The Labour Department employee who resigned after being questioned about her involvement in the Maori Party has confirmed she is considering legal action against cabinet minister John Tamihere.

Amokura Panoho, who was the northern regional manager of the Labour Department's Community Employment Group (CEG), was involved behind the scenes with the Maori Party but had not thought she was active or high-profile enough that it compromised her role with the public service.

However, she resigned last Friday after being questioned about her attendance at a recent Maori Party hui -- a hui to which Youth Affairs Minister John Tamihere has admitted sending staff from his electorate office.


Since her resignation Mr Tamihere has alleged she used Labour Department equipment for Maori Party work and State Services Minister Trevor Mallard claimed she was trying to recruit her staff for the party.

Both minister have since retracted the allegations and apologised to Ms Panoho, who said this morning she was considering legal action over the allegations but did not want to elaborate.

Mr Mallard was yesterday forced to withdraw his assertions and Mr Tamihere this morning followed suit after the Labour Department told National Radio it accepted Ms Panoho's word she did not use its equipment or do Maori Party business on its time.

"If the Labour Department says that, I accept what it says," Mr Tamihere told National Radio.

Asked if he therefore apologised to Ms Panoho for any slur he had cast on her reputation, Mr Tamihere said: "I do. But I don't resile from the right to (raise) concerns though."

Mr Tamihere has been under fire by other Maori MPs, including Green MP Metiria Turei, for sending his staff to the hui -- an action described as "spying".

Ms Panoho told National Radio she had felt bullied and threatened when she learned a complaint had been made to the department about her Maori Party involvement.

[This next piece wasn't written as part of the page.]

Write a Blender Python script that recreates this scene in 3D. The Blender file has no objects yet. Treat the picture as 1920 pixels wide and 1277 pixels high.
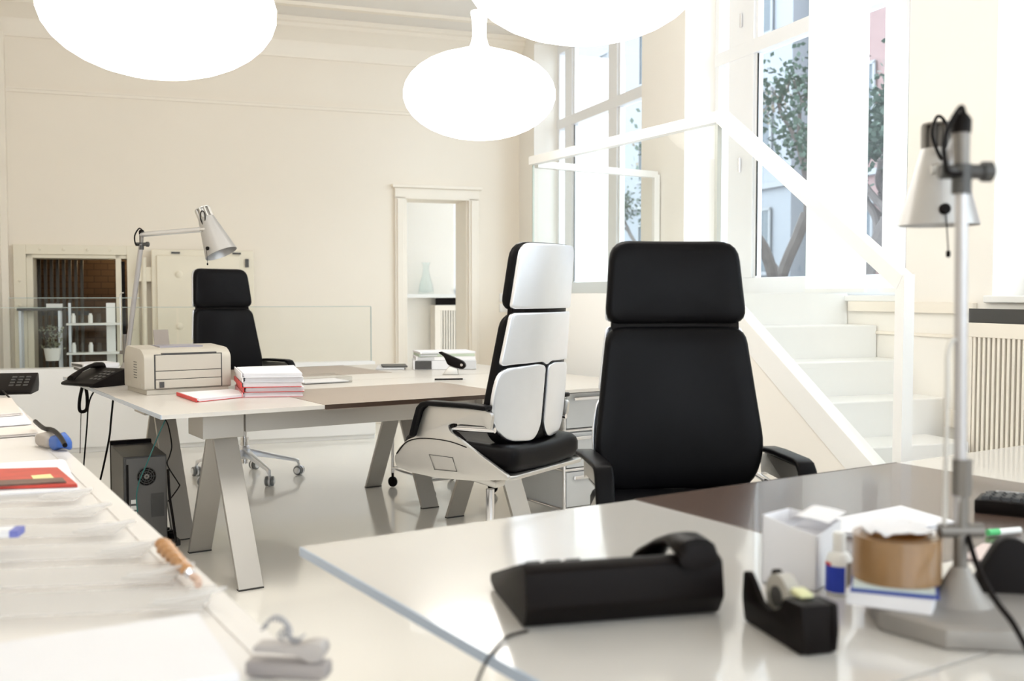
import bpy, bmesh, math, random
from mathutils import Vector, Matrix
random.seed(7)
PI = math.pi
SC = bpy.context.scene
COL = SC.collection

# ---------------------------------------------------------------- camera, world, lights, exposure
H = 1.2
F = 1920.0
PITCH = math.atan(88.5/F)
cam_d = bpy.data.cameras.new('camera')
cam = bpy.data.objects.new('camera', cam_d); COL.objects.link(cam)
cam.location = (0, 0, H); cam.rotation_euler = (PI/2-PITCH, 0, 0)
cam_d.sensor_width = 36; cam_d.lens = 36; cam_d.clip_end = 200; cam_d.clip_start = 0.05
cam_d.dof.use_dof = True; cam_d.dof.focus_distance = 4.2; cam_d.dof.aperture_fstop = 3.4
SC.camera = cam

w = bpy.data.worlds.new('world'); SC.world = w; w.use_nodes = True
bg = w.node_tree.nodes['Background']
bg.inputs[0].default_value = (0.82, 0.91, 1.0, 1); bg.inputs[1].default_value = 4.8
SC.view_settings.view_transform = 'Standard'; SC.view_settings.look = 'None'
SC.view_settings.gamma = 1; SC.view_settings.use_curve_mapping = False
SC.view_settings.exposure = 0.46
SC.cycles.use_denoising = True
SC.cycles.max_bounces = 14; SC.cycles.diffuse_bounces = 8; SC.cycles.transparent_max_bounces = 16
SC.cycles.sample_clamp_indirect = 10

ROOMA = math.radians(19.8)
C0 = Vector((0.067, 9.88, 0))
RS = Vector((math.cos(ROOMA), math.sin(ROOMA), 0)); RT = Vector((math.sin(ROOMA), -math.cos(ROOMA), 0))
def R(s, t, z=0): return C0+RS*s+RT*t+Vector((0, 0, z))
WINS = [(0.40, 2.564), (3.19, 5.32), (5.85, 7.98), (8.6, 10.7), (11.3, 13.4)]
SILL, WTOP, CEIL = 1.19, 3.48, 3.6
def portal(name, c, nrm, sx, sy):
    d = bpy.data.lights.new(name, 'AREA'); d.shape = 'RECTANGLE'; d.size = sx; d.size_y = sy
    d.cycles.is_portal = True
    o = bpy.data.objects.new(name, d); COL.objects.link(o); o.location = c
    o.rotation_euler = Vector(nrm).to_track_quat('-Z', 'Y').to_euler()
for i, (a, b) in enumerate(WINS):
    portal('window_daylight', R(0.33, (a+b)/2, (SILL+WTOP)/2), -RS, WTOP-SILL, b-a)
portal('window_daylight', R(-2.6, 14.05, 2.4), -RT, 5.2, 1.8)  # portal at the unseen rear opening added for fill

# ---------------------------------------------------------------- helpers
def ray(px, py):
    x = (px-960)/F; y = -(py-638.5)/F
    f = Vector((0, math.cos(PITCH), -math.sin(PITCH))); u = Vector((0, math.sin(PITCH), math.cos(PITCH)))
    return f+Vector((x, 0, 0))+u*y
def P(px, py, z=0.74):
    d = ray(px, py); k = (z-H)/d.z; return Vector((0, 0, H))+d*k
def PD(px, py, dist):
    d = ray(px, py); k = dist/d.y; return Vector((0, 0, H))+d*k

MATS = {}
def mat(name, col, rough=0.5, metal=0.0, coat=0.0, var=0.04, scale=8.0, bump=0.0, emit=None, estr=0, trans=0, alpha=1, spec=0.5, sheen=0, ior=1.45, aniso=0):
    if name in MATS: return MATS[name]
    m = bpy.data.materials.new(name); m.use_nodes = True; nt = m.node_tree
    b = nt.nodes['Principled BSDF']
    b.inputs['Roughness'].default_value = rough; b.inputs['Metallic'].default_value = metal
    b.inputs['Coat Weight'].default_value = coat; b.inputs['Coat Roughness'].default_value = 0.06
    b.inputs['Transmission Weight'].default_value = trans; b.inputs['Alpha'].default_value = alpha
    b.inputs['Specular IOR Level'].default_value = spec; b.inputs['IOR'].default_value = ior
    b.inputs['Sheen Weight'].default_value = sheen
    tc = nt.nodes.new('ShaderNodeTexCoord'); nz = nt.nodes.new('ShaderNodeTexNoise')
    nz.inputs['Scale'].default_value = scale; nz.inputs['Detail'].default_value = 4
    nt.links.new(tc.outputs['Object'], nz.inputs['Vector'])
    mr = nt.nodes.new('ShaderNodeMapRange'); mr.inputs['To Min'].default_value = 1-var; mr.inputs['To Max'].default_value = 1+var
    nt.links.new(nz.outputs['Fac'], mr.inputs['Value'])
    vm = nt.nodes.new('ShaderNodeVectorMath'); vm.operation = 'SCALE'; vm.inputs[0].default_value = col[:3]
    nt.links.new(mr.outputs['Result'], vm.inputs['Scale']); nt.links.new(vm.outputs[0], b.inputs['Base Color'])
    if bump:
        bp = nt.nodes.new('ShaderNodeBump'); bp.inputs['Strength'].default_value = bump; bp.inputs['Distance'].default_value = 0.002
        nz2 = nt.nodes.new('ShaderNodeTexNoise'); nz2.inputs['Scale'].default_value = scale*30
        nt.links.new(tc.outputs['Object'], nz2.inputs['Vector'])
        nt.links.new(nz2.outputs['Fac'], bp.inputs['Height']); nt.links.new(bp.outputs[0], b.inputs['Normal'])
    if emit:
        b.inputs['Emission Color'].default_value = (*emit, 1); b.inputs['Emission Strength'].default_value = estr
    MATS[name] = m
    return m
def glass_mat(name, tint=(0.97, 0.99, 0.99), gloss=1.0, ior=1.5):
    m = bpy.data.materials.new(name); m.use_nodes = True; nt = m.node_tree; nt.nodes.clear()
    o = nt.nodes.new('ShaderNodeOutputMaterial'); mx = nt.nodes.new('ShaderNodeMixShader')
    t = nt.nodes.new('ShaderNodeBsdfTransparent'); t.inputs[0].default_value = (*tint, 1)
    g = nt.nodes.new('ShaderNodeBsdfGlossy'); g.inputs['Roughness'].default_value = 0.02
    ge = nt.nodes.new('ShaderNodeNewGeometry'); dt = nt.nodes.new('ShaderNodeVectorMath'); dt.operation = 'DOT_PRODUCT'
    nt.links.new(ge.outputs['Normal'], dt.inputs[0]); nt.links.new(ge.outputs['Incoming'], dt.inputs[1])
    def mth(op, a, b=None):
        n_ = nt.nodes.new('ShaderNodeMath'); n_.operation = op
        for i_, q_ in enumerate((a, b)):
            if q_ is None: continue
            if isinstance(q_, (int, float)): n_.inputs[i_].default_value = q_
            else: nt.links.new(q_, n_.inputs[i_])
        return n_.outputs[0]
    c_ = mth('ABSOLUTE', dt.outputs['Value']); o_ = mth('SUBTRACT', 1.0, c_); p5 = mth('POWER', o_, 5.0)
    fr_ = mth('ADD', mth('MULTIPLY', p5, 0.9*gloss), 0.035*gloss)
    nt.links.new(fr_, mx.inputs[0])
    nt.links.new(t.outputs[0], mx.inputs[1]); nt.links.new(g.outputs[0], mx.inputs[2]); nt.links.new(mx.outputs[0], o.inputs[0])
    return m
def fabric_mat(name, col, tr=0.6, op=1.0):
    m = bpy.data.materials.new(name); m.use_nodes = True; nt = m.node_tree; nt.nodes.clear()
    o = nt.nodes.new('ShaderNodeOutputMaterial'); mx = nt.nodes.new('ShaderNodeMixShader'); mx.inputs[0].default_value = tr
    a = nt.nodes.new('ShaderNodeBsdfDiffuse'); b = nt.nodes.new('ShaderNodeBsdfTranslucent')
    tc = nt.nodes.new('ShaderNodeTexCoord'); nz = nt.nodes.new('ShaderNodeTexNoise'); nz.inputs['Scale'].default_value = 60
    nt.links.new(tc.outputs['Object'], nz.inputs['Vector'])
    bp = nt.nodes.new('ShaderNodeBump'); bp.inputs['Strength'].default_value = 0.1; nt.links.new(nz.outputs['Fac'], bp.inputs['Height'])
    nt.links.new(bp.outputs[0], a.inputs['Normal'])
    a.inputs[0].default_value = (*col, 1); b.inputs[0].default_value = (*col, 1)
    nt.links.new(a.outputs[0], mx.inputs[1]); nt.links.new(b.outputs[0], mx.inputs[2])
    if op < 1:
        t = nt.nodes.new('ShaderNodeBsdfTransparent'); m2 = nt.nodes.new('ShaderNodeMixShader'); m2.inputs[0].default_value = op
        nt.links.new(t.outputs[0], m2.inputs[1]); nt.links.new(mx.outputs[0], m2.inputs[2]); nt.links.new(m2.outputs[0], o.inputs[0])
    else: nt.links.new(mx.outputs[0], o.inputs[0])
    return m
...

"The fact is that they were made as a result of my participation in a public meeting at which I believe I acted appropriately and did nothing to compromise myself as a public servant, or my employer," she said.

She said she felt Mr Tamihere was "out to get me and I felt bullied and I felt threatened..."

She resigned because she was worried about CEG, which is already under review over some of its funding decisions.

"I was worried about the basis for it and the motivation for it and I did not want the organisation...to be used as a political football," Ms Panoho said.

The actions during the past week of Mr Tamihere in particular reinforced her decision, she said.

However, she knew she had never acted unprofessionally and felt vindicated by the department's statement to that effect.

Ms Turei today called for an inquiry into the conduct of the ministers and said an apology was not enough.

"It's clear that they've both run off at the mouth somewhat but a woman has effectively lost her job as a result," she told NZPA.

"I'll be making a written request to the Maori affairs select committee to conduct an inquiry into the activity of ministers ... as to the propriety of their behaviour and comments."

Ms Turei wanted an inquiry to consider whether there should be a code of conduct for ministers when over making comments which had such serious consequences for public servants.